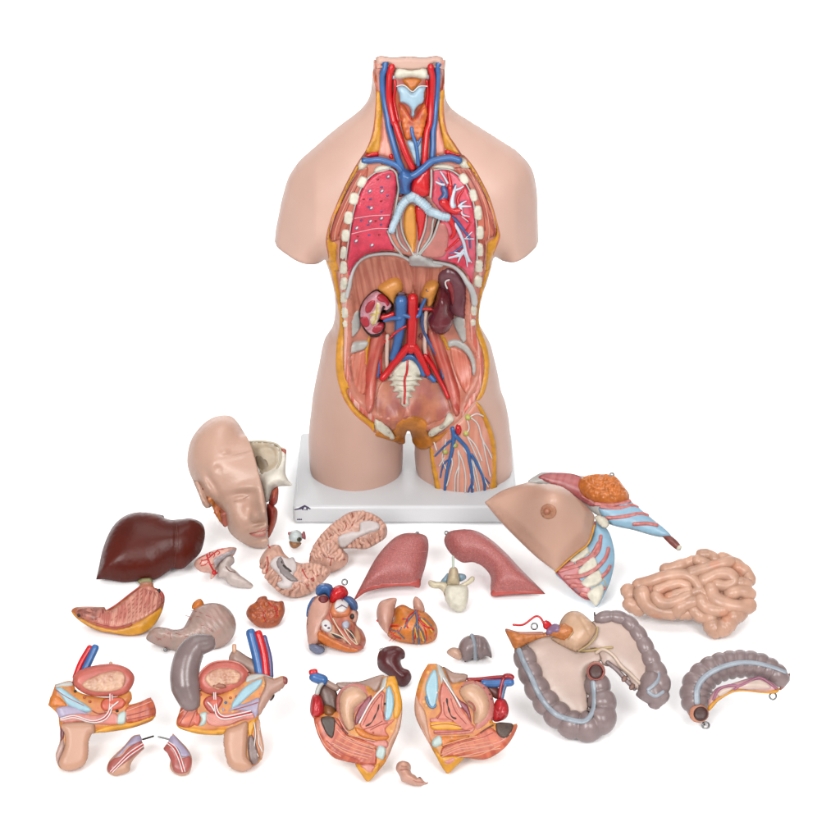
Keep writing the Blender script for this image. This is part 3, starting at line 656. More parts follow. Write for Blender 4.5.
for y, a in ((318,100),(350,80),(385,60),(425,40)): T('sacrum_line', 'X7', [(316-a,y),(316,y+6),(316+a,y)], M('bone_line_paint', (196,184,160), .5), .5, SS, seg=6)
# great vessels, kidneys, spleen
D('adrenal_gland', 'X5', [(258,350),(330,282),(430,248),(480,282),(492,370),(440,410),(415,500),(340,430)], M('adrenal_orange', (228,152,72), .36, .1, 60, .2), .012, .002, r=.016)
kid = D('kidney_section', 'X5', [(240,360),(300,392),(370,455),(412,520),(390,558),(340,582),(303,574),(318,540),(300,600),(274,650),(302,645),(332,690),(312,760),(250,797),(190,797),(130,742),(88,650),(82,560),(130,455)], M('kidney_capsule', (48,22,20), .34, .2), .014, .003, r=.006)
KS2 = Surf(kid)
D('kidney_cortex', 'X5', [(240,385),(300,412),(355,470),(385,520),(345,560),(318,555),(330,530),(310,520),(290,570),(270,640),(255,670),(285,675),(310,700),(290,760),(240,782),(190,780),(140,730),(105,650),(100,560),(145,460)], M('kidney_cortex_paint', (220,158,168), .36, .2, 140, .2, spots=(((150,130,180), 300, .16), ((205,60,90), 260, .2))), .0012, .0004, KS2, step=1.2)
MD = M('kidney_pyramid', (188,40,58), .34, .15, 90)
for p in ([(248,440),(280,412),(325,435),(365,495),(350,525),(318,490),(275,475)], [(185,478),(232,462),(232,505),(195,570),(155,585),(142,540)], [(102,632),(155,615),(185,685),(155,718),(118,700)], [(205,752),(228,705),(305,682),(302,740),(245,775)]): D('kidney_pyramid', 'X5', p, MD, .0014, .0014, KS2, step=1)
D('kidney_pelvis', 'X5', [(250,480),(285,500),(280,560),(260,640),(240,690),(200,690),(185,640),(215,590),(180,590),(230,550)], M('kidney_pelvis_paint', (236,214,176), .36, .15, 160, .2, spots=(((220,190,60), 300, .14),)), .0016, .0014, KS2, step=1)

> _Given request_
Quote everything in the listing above exactly; pictures are the only thing to omit.

> _Reply_
Keep writing the Blender script for this image. This is part 3, starting at line 656. More parts follow. Write for Blender 4.5.
for y, a in ((318,100),(350,80),(385,60),(425,40)): T('sacrum_line', 'X7', [(316-a,y),(316,y+6),(316+a,y)], M('bone_line_paint', (196,184,160), .5), .5, SS, seg=6)
# great vessels, kidneys, spleen
D('adrenal_gland', 'X5', [(258,350),(330,282),(430,248),(480,282),(492,370),(440,410),(415,500),(340,430)], M('adrenal_orange', (228,152,72), .36, .1, 60, .2), .012, .002, r=.016)
kid = D('kidney_section', 'X5', [(240,360),(300,392),(370,455),(412,520),(390,558),(340,582),(303,574),(318,540),(300,600),(274,650),(302,645),(332,690),(312,760),(250,797),(190,797),(130,742),(88,650),(82,560),(130,455)], M('kidney_capsule', (48,22,20), .34, .2), .014, .003, r=.006)
KS2 = Surf(kid)
D('kidney_cortex', 'X5', [(240,385),(300,412),(355,470),(385,520),(345,560),(318,555),(330,530),(310,520),(290,570),(270,640),(255,670),(285,675),(310,700),(290,760),(240,782),(190,780),(140,730),(105,650),(100,560),(145,460)], M('kidney_cortex_paint', (220,158,168), .36, .2, 140, .2, spots=(((150,130,180), 300, .16), ((205,60,90), 260, .2))), .0012, .0004, KS2, step=1.2)
MD = M('kidney_pyramid', (188,40,58), .34, .15, 90)
for p in ([(248,440),(280,412),(325,435),(365,495),(350,525),(318,490),(275,475)], [(185,478),(232,462),(232,505),(195,570),(155,585),(142,540)], [(102,632),(155,615),(185,685),(155,718),(118,700)], [(205,752),(228,705),(305,682),(302,740),(245,775)]): D('kidney_pyramid', 'X5', p, MD, .0014, .0014, KS2, step=1)
D('kidney_pelvis', 'X5', [(250,480),(285,500),(280,560),(260,640),(240,690),(200,690),(185,640),(215,590),(180,590),(230,550)], M('kidney_pelvis_paint', (236,214,176), .36, .15, 160, .2, spots=(((220,190,60), 300, .14),)), .0016, .0014, KS2, step=1)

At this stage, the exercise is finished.